大戦中に著された銃後学童向けの本についても軍事啓蒙的前書きも多いのですが、不思議とそれらの表紙は明るく、空という未知の世界が少年たちのあこがれの的であったことを反映しているのでしょう。
戦後の模型飛行機界
戦後も昭和20年代では、飛行機模型は戦中の戦争啓蒙思想につながるものとして、しばらくの間、その存在が懸念された時期もありましたが、昭和28年刊『ぼくらの模型機』前書きのなかで「長い戦争のあと、模型飛行機を学校で作ることはいけないように思われていましたが、理科の教科書にさえ、ちゃんと模型飛行機を作ろうと書かれているほどで、どしどし作ってほしいものです。一つの模型飛行機を作ることに、理科や工作やいろいろの勉強のたいせつなもとがたくさんふくまれています。少年の夢をのせたりっぱな模型飛行機があなた方の手で作られることを楽しみにしています。」と著者の実野恒久氏も語っています。
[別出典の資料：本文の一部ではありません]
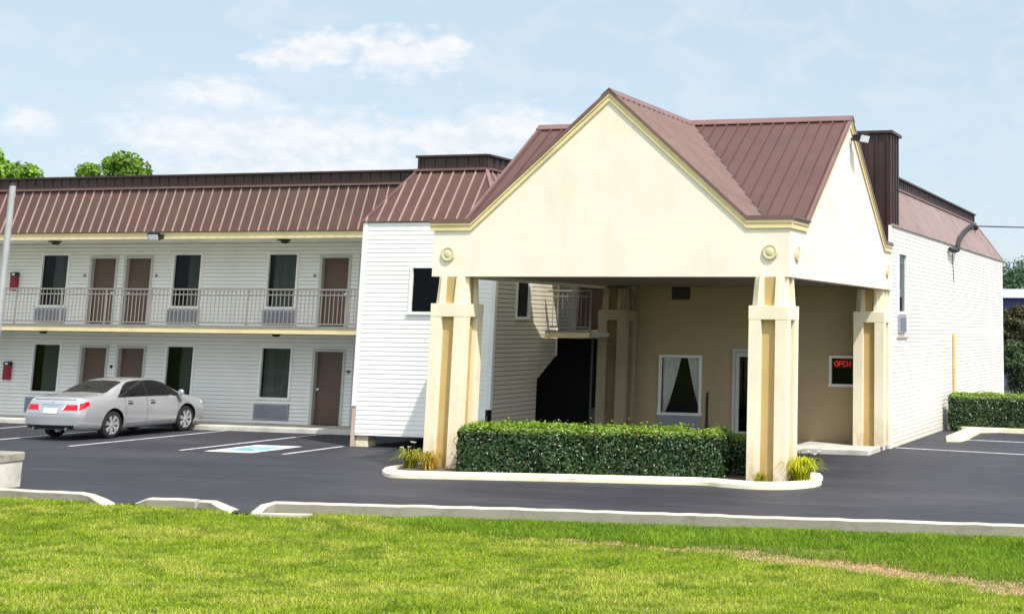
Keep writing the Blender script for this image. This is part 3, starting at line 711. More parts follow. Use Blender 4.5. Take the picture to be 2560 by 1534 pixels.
do = dl.build('entrance_door', 'frame_grey', BLD); m_ = MB(); m_.face([(3.72, LY+.03, .3), (4.4, LY+.03, .3), (4.4, LY+.03, 2.18), (3.72, LY+.03, 2.18)]); m_.build('pane', 'glass', do)
m_ = MB(); m_.box(3.54, 3.62, LY-.03, LY+.06, .115, 2.38); m_.box(4.5, 4.58, LY-.03, LY+.06, .115, 2.38); m_.box(3.62, 4.5, LY-.03, LY+.06, 2.30, 2.38); m_.build('door_frame', 'frame_grey', do)
window(6.13, 7.26, 1.48, 2.25, LY, None, fw=.065)
LYE = 28.88
m_ = MB(); siding(m_, lambda u, z: (LX, u, z), (1, 0, 0), LY+.02, LYE, .0, 5.54, [(10.12, 11.05, 3.38, 4.86)], lap=.010); m_.build('wall', 'siding_side', BLD)
for ya, yb in ((LY-.012, LY+.09), (LYE-.09, LYE+.02)): m_ = MB(); m_.box(LX-.06, LX+.03, ya, yb, 0, 5.54); m_.build('corner_trim', 'trim', BLD)
m_ = MB(); m_.box(1, LX-.01, LYE-.08, LYE, 0, 5.5); m_.build('rear_wall', 'siding_side', BLD)
m_ = MB(); m_.box(LX-.06, LX+.035, 10.05, 10.12, 3.31, 4.92); m_.box(LX-.06, LX+.035, 11.05, 11.12, 3.31, 4.92); m_.box(LX-.06, LX+.05, 10.12, 11.05, 3.31, 3.38); m_.box(LX-.06, LX+.035, 10.12, 11.05, 4.86, 4.92)
wo = m_.build('window', 'trim', BLD); m_ = MB(); m_.face([(LX-.03, 10.12, 3.38), (LX-.03, 11.05, 3.38), (LX-.03, 11.05, 4.86), (LX-.03, 10.12, 4.86)]); m_.build('pane', 'glass', wo)
m_ = MB(); m_.box(LX-.02, LX+.07, 10.02, 10.85, 2.83, 3.26); ao = m_.build('air_conditioner', 'ac', BLD, bevel=.01)
m_ = MB()
for i in range(9): m_.box(LX+.071, LX+.078, 10.07, 10.80, 2.88+i*.04, 2.90+i*.04)
m_.build('grille', 'ac_dark', ao)
m_ = MB(); m_.box(LX-.02, LX+.05, 9.9, 11.2, 2.70, 2.74); m_.build('wall_ledge', 'post', BLD)
m_ = MB(); m_.tube([(LX+.06, 18.0, .2), (LX+.06, 18.0, 2.80)], .045, 8); m_.build('conduit_pipe', 'conduit', BLD, smooth=True)
r2 = .88
mansard((LX+.05, LY+.1, 5.545), (LX+.05, LYE+.05, 5.545), (LX-r2, LY+.1, 6.90), (LX-r2, LYE-r2, 6.90), None, .30, ribs='roof_side', base='roof_side')
mansard((LX+.05, LYE+.05, 5.545), (1, LYE+.05, 5.545), (LX-r2, LYE-r2, 6.90), (1, LYE-r2, 6.90), None, .30, ribs='roof_side', base='roof_side')
m_ = MB(); m_.bar((LX+.05, LYE+.05, 5.55), (LX-r2, LYE-r2, 6.92), .09, .05); m_.build('hip_trim', 'roof_trim', BLD)
m_ = MB(); m_.face([(1, LY+.1, 6.92), (LX-r2, LY+.1, 6.92), (LX-r2, LYE-r2, 6.92), (1, LYE-r2, 6.92)]); m_.build('flat_roof', 'flatroof', BLD)
# tall dark metal screen behind the canopy
m_ = MB(); m_.box(3.2, LX+.02, LY+.02, 10.12, 5.52, 7.90); m_.box(3.2, LX-.02, LY-.008, LY+.018, 4.90, 5.52)
x = 3.3
while x < LX: m_.box(x-.02, x+.02, LY-.035, LY+.02, 4.92, 7.88); x += .29
for y in (9.35, 9.65, 9.95): m_.box(LX+.02, LX+.05, y-.02, y+.02, 5.58, 7.88)
m_.build('metal_screen', 'roof_dark', BLD)
m_ = MB(); m_.box(3.15, LX+.09, LY-.06, 10.2, 7.90, 7.98); m_.build('screen_coping', 'roof_dark', BLD, bevel=.01)

# ------------------------------------------------------------------ entrance canopy
CAN = thing('entrance_canopy', 'cream stucco drive-through canopy with cross-gabled brown metal roof on four columns', 'canopy', (3.87, 4.6, 0))
W, D, ZB, ZT, ZE, ZR = 7.74, 9.09, 3.90, 4.86, 5.0, 7.62
XL, XM, XH = .86, 3.87, 6.88; Y0, YM, Y1 = 1.18, 4.73, 8.28
TH = .26
m_ = MB(); m_.prism([(0, 0, ZB), (W, 0, ZB), (W, 0, ZE-.02), (XH, 0, ZE-.02), (XM, 0, ZR-.06), (XL, 0, ZE-.02), (0, 0, ZE-.02)], (0, TH, 0))
m_.prism([(W, TH, ZB), (W, D, ZB), (W, D, ZE-.02), (W, Y1, ZE-.02), (W, YM, ZR-.06), (W, Y0, ZE-.02), (W, TH, ZE-.02)], (-TH, 0, 0))
m_.prism([(0, TH, ZB), (0, YM, ZB), (0, YM, ZR-.06), (0, Y0, ZE-.02), (0, TH, ZE-.02)], (TH, 0, 0))  # rear left part omitted out of view so sun reaches the tower wall
m_.box(0, TH, YM, D, ZB, 4.06)
m_.build('fascia_wall', 'stucco', CAN)
M['ceiling'] = mat('beige_ceiling_board', (.24, .19, .135), .8, 1.5, .08, dirt=((.2, .15, .1), .8, .5, (1, 1, 1)))
m_ = MB(); m_.box(TH, W-TH, TH, D, ZB+.06, ZB+.10); m_.build('ceiling', 'ceiling', CAN)
m_ = MB()
m_.face([(1.6, YM, ZE-.03), (W-.02, YM, ZE-.03), (W-.02, D, ZE-.03), (1.6, D, ZE-.03)]); m_.face([(.02, .02, ZE-.03), (W-.02, .02, ZE-.03), (W-.02, YM, ZE-.03), (.02, YM, ZE-.03)])
m_.face([(1.6, YM, 4.04), (1.6, D, 4.04), (1.6, D, ZE), (1.6, Y1, ZE), (1.6, YM, ZR)])
m_.face([(.02, YM-.01, 4.04), (.02, YM-.01, ZR), (1.6, YM-.01, ZR), (1.6, YM-.01, 4.04)])
m_.build('roof_deck', 'roof_dark', CAN)
OV = .05
def rplane(poly, a, d, st=None, ribs='rib_dark'):
    s_ = MB(); sheet(s_, poly, a, d, .285, rw=.045, rh=.042, thick=.055, start=st); return s_.build('roof', ['roof', ribs], CAN)
q = Vector((XM-XL, 0, ZR+.06-ZE)); s1 = (ZR-ZE)/(XM-XL); s2 = (ZR-ZE)/(YM-Y0)
zr = ZR+.05; ze = ZE+.05
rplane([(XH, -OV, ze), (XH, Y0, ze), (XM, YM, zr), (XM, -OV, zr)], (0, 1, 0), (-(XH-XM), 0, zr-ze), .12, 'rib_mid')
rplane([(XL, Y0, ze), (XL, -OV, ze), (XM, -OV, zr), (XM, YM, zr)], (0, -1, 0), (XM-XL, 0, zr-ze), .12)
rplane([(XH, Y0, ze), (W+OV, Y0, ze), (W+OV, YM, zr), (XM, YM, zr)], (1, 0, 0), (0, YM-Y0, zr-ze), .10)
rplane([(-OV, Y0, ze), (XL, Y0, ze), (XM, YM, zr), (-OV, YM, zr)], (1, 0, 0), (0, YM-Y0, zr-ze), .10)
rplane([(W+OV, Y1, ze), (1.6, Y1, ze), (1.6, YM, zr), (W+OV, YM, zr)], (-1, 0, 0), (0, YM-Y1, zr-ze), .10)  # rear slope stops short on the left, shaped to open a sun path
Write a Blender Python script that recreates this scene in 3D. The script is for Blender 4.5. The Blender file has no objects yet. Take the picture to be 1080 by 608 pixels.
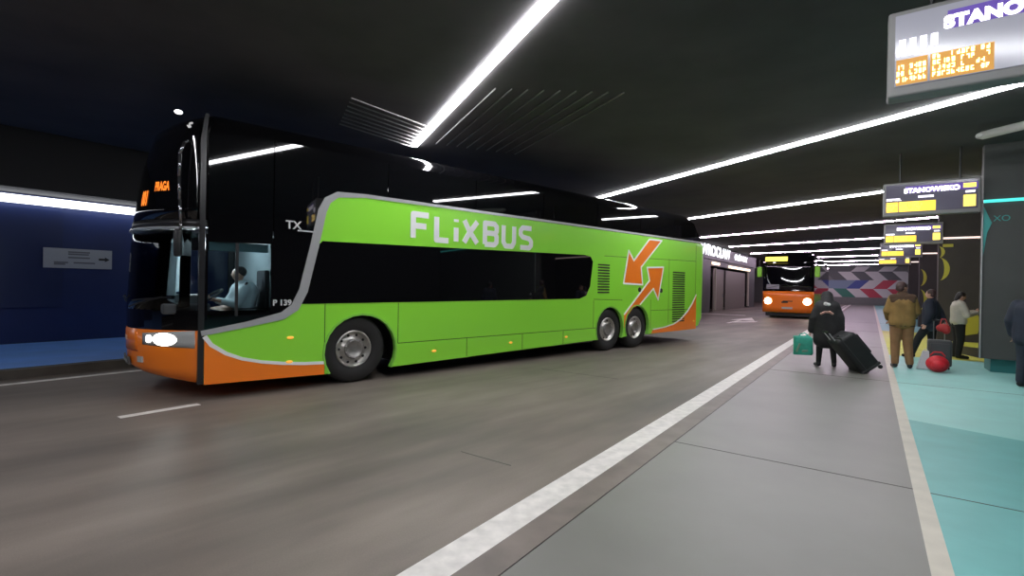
import bpy, bmesh, math, random
from mathutils import Vector, Matrix
random.seed(7)
S = bpy.context.scene
COL = S.collection
# ------------------------------------------------------------------ camera, world, exposure
CAMH = 1.6239; PITCH = .0041; ROLL = .0168; FPX = 520.0
cd = bpy.data.cameras.new('camera'); cam = bpy.data.objects.new('camera', cd); COL.objects.link(cam)
cd.sensor_width = 36; cd.lens = 36 * FPX / 1080; cd.clip_start = .05; cd.clip_end = 400
_F = Vector((0, math.cos(PITCH), -math.sin(PITCH))); _U0 = Vector((0, math.sin(PITCH), math.cos(PITCH))); _R0 = Vector((1, 0, 0))
_R = _R0 * math.cos(ROLL) + _U0 * math.sin(ROLL); _U = -_R0 * math.sin(ROLL) + _U0 * math.cos(ROLL)
m = Matrix((_R, _U, -_F)).transposed().to_4x4(); m.translation = Vector((0, 0, CAMH)); cam.matrix_world = m
S.camera = cam
w = bpy.data.worlds.new('world'); S.world = w; w.use_nodes = True
w.node_tree.nodes['Background'].inputs[0].default_value = (.55, .6, .7, 1); w.node_tree.nodes['Background'].inputs[1].default_value = .03
S.view_settings.view_transform = 'Standard'; S.view_settings.look = 'None'
S.view_settings.exposure = 0.12; S.view_settings.gamma = 1; S.view_settings.use_curve_mapping = False
STRIP = 53.0      # radiance of the ceiling light strips
# lane frame: a runs across the lanes (platform side positive), b along them
A = Vector((.809, -.588, 0)); Bv = Vector((.588, .809, 0)); LANE = math.atan2(-.588, .809)
def W(a, b, z=0): return A * a + Bv * b + Vector((0, 0, z))

# ------------------------------------------------------------------ materials
MATS = {}
def mat(name, col, rough=.5, metal=0, var=0, scale=4, spec=.5, coat=0, bump=0, stretch=None):
    if name in MATS: return MATS[name]
    mt = bpy.data.materials.new(name); mt.use_nodes = True; nt = mt.node_tree; p = nt.nodes['Principled BSDF']
    p.inputs['Base Color'].default_value = (*col, 1); p.inputs['Roughness'].default_value = rough
    p.inputs['Metallic'].default_value = metal; p.inputs['Specular IOR Level'].default_value = spec
    if coat: p.inputs['Coat Weight'].default_value = coat; p.inputs['Coat Roughness'].default_value = .05
    if var or bump:
        tc = nt.nodes.new('ShaderNodeTexCoord'); mp = nt.nodes.new('ShaderNodeMapping'); nz = nt.nodes.new('ShaderNodeTexNoise')
        if stretch: mp.inputs['Scale'].default_value = stretch
        nt.links.new(tc.outputs['Object'], mp.inputs[0]); nt.links.new(mp.outputs[0], nz.inputs['Vector'])
        nz.inputs['Scale'].default_value = scale; nz.inputs['Detail'].default_value = 6
        if var:
            r = nt.nodes.new('ShaderNodeValToRGB'); r.color_ramp.elements[0].position = .3; r.color_ramp.elements[1].position = .7
            r.color_ramp.elements[0].color = (*[c * (1 - var) for c in col], 1); r.color_ramp.elements[1].color = (*[min(1, c * (1 + var)) for c in col], 1)
            nt.links.new(nz.outputs['Fac'], r.inputs[0]); nt.links.new(r.outputs[0], p.inputs['Base Color'])
        if bump:
            b = nt.nodes.new('ShaderNodeBump'); b.inputs['Strength'].default_value = bump; b.inputs['Distance'].default_value = .02
            nt.links.new(nz.outputs['Fac'], b.inputs['Height']); nt.links.new(b.outputs[0], p.inputs['Normal'])
    MATS[name] = mt; return mt
def emit(name, col, st):
    if name in MATS: return MATS[name]
    mt = bpy.data.materials.new(name); mt.use_nodes = True; p = mt.node_tree.nodes['Principled BSDF']
    p.inputs['Base Color'].default_value = (*[c * .5 for c in col], 1); p.inputs['Emission Color'].default_value = (*col, 1); p.inputs['Emission Strength'].default_value = st
    MATS[name] = mt; return mt
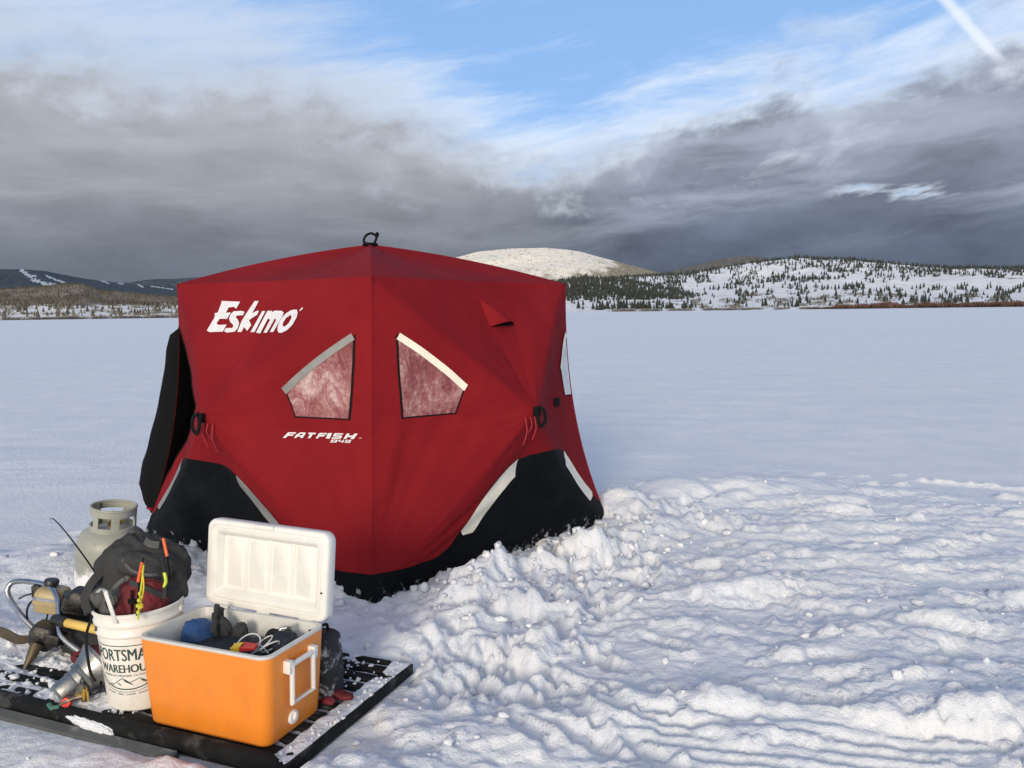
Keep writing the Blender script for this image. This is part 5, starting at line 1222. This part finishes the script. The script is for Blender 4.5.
lone(blob('red_cloth', M_MAROON, None, (-1.80, 3.46, .085), (.12, .07, .040), (0, 0, -.3), .16, 2.2, 35), 'dark red cloth crumpled on the rack behind the gas heater', 'cloth')

# ------------------------------------------------------------------ gas heater on its side
p0, p1 = Vector((-1.772, 3.10, .090)), Vector((-1.672, 3.215, .155)); ax = (p1 - p0).normalized()
heater = thing('gas_heater', 'small round silver gas heater lying on its side on the rack beside the bucket', 'heater', tuple(p0)); heater.scale = (1.12, 1.12, 1.12)
mb = MB(); mb.M = towards(ax)
mb.lathe([(.0, -.004), (.038, -.004), (.041, .0), (.043, .046), (.048, .048), (.048, .054), (.045, .056), (.050, .074), (.058, .078), (.058, .090), (.056, .092), (.086, .142), (.092, .144), (.093, .152), (.088, .154), (.074, .132), (.03, .105), (.0, .100)], 48); hb = mb.build('reflector', pmat('dull_heater_steel', (.34, .345, .35), .42, 1.0, var=.18, vscale=14, bump=.001, bscale=120, dirt=(.12, .11, .10), dirt_amt=.5, dirt_scale=15), heater)
mb = MB(); mb.M = towards(ax)
for a in (R(200), R(300), R(60)): mb.lathe([(0, 0), (.007, 0), (.007, .002), (0, .003)], 12, Matrix.Rotation(a, 4, 'Z') @ Matrix.Translation((.072, 0, .112)) @ Matrix.Rotation(R(58), 4, 'Y'))
mb.build('rivet', M_STRAP, hb)
mb = MB(); mb.M = Matrix.Translation(Vector((.105, -.030, .012))); mb.lathe([(0, -.02), (.012, -.02), (.012, .012), (.009, .014), (.009, .024), (0, .025)], 14); mb.lathe([(.0, 0), (.010, 0), (.010, .03), (0, .03)], 6, Matrix.Rotation(R(-90), 4, 'Y')); mb.build('brass_valve', M_BRASS, heater)
mb = MB(); mb.tube(spline([(.03, -.045, -.012), (.055, -.045, .0), (.078, -.035, .006), (.1, -.03, .008)], 5), .010, 10); mb.build('valve_stem', pmat('dark_steel', (.16, .13, .10), .4, .8), heater)
mb = MB(); mb.lathe([(0, -.010), (.016, -.010), (.018, .0), (.016, .012), (0, .012)], 10, Matrix.Translation((.050, -.042, -.006)) @ Matrix.Rotation(R(80), 4, 'X')); mb.build('red_knob', M_LURERED, heater, bevel=.001)
mb = MB(); mb.tube(spline([(-.02, -.03, -.02), (.0, -.045, -.026), (.03, -.05, -.02)], 4), .009, 8); mb.build('green_hose', pmat('green_hose', (.05, .14, .11), .5), heater)
mb = MB(); mb.lathe([(.0, .0), (.022, .0), (.026, .01), (.022, .02), (0, .022)], 20, Matrix.Translation((.085, .005, .012)) @ Matrix.Rotation(R(70), 4, 'X')); mb.tube(spline([(.085, -.02, .05), (.10, -.03, .075), (.105, -.03, .03)], 5), .0022, 6); mb.build('thermocouple', M_ENGINE, heater)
いつのまにか便利な乗物としての飛行機となってしまった感がありますが、その昔あの無限にひろがる空を見つめながら、そんな風景のなかを鳥のように自由に飛翔したいと願った少年や少女たちのこころを喧騒から放たれたところで想ってみるのも、何かと忙しさに追われている現代人にとって無意味なことではないでしょう。